Here's a quick explanation. "Brightness" normally controls the LCD backlight, which is generally either a lamp (more common with laptop sized screens) or an electolumenescent material (glows when ~1000 volts AC is passed through it, the transformer for such sometimes creates near-ultrasonic noise that young folk can hear if the engineers aren't careful with the design). This light passes through the liquid crystal grid. Liquid crystals are polarizing light filters that have the interesting property of changing the direction of polarization when an electric current is passed through them. Next is a color filter (red, green, blue), then another polarizing filter (normal type that doesn't change orientation).
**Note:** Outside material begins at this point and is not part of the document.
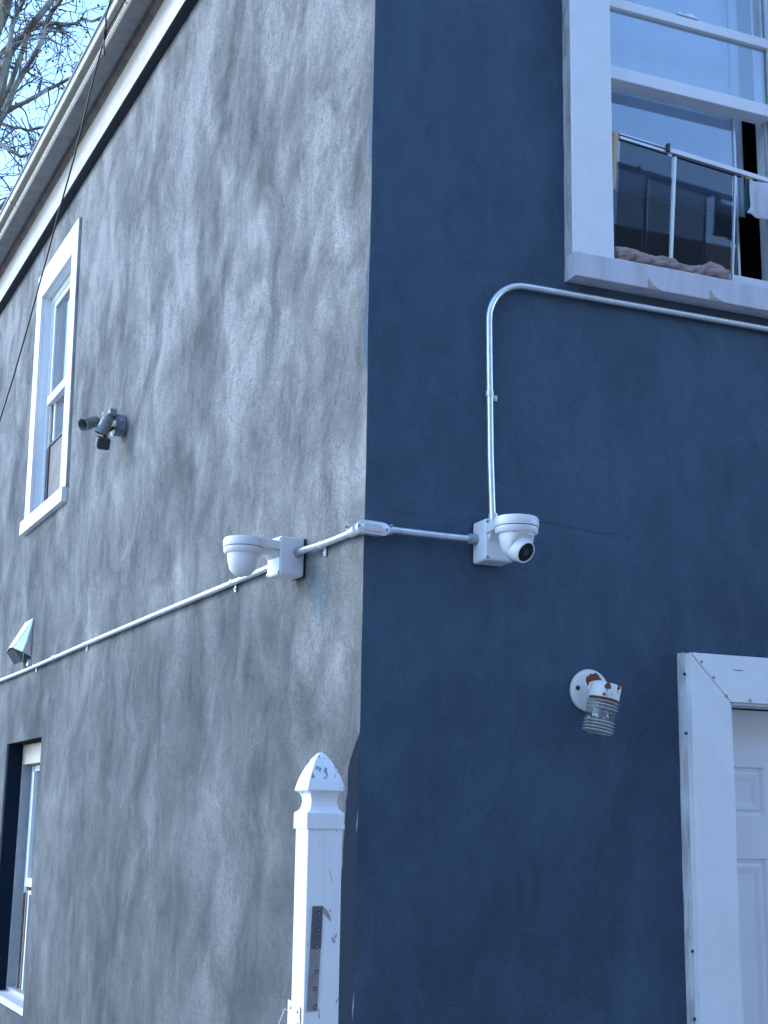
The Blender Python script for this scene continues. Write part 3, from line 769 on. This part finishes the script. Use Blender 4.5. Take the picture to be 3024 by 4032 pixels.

The backlight is one unit, so it's on to whatever power your settings dictate. To show full brightness red, green, or blue (depending on the color filter) the liquid crystal's polarization orientation matches that of the second filter, so no light is filtered out. To show black, a current is passed through the liquid crystal, which shifts the polarization 90 degrees so it filters out nearly all of the light from the backlight. Darker colors are achieved by not quite rotating the polarization all the way. Technically, one could make an LCD that used the least amount of power when showing black, but that'd use more power overall (webpages & documents tend to be white), and it'd look weird when it was off.

Of course, OLEDs work completely differently. They have a tiny LED for each subpixel (generally four per pixel, which is also different), so black is the most energy efficient color for them.

TLDR: Brightness controls the backlight, LCDs just use power to block that light if you want black.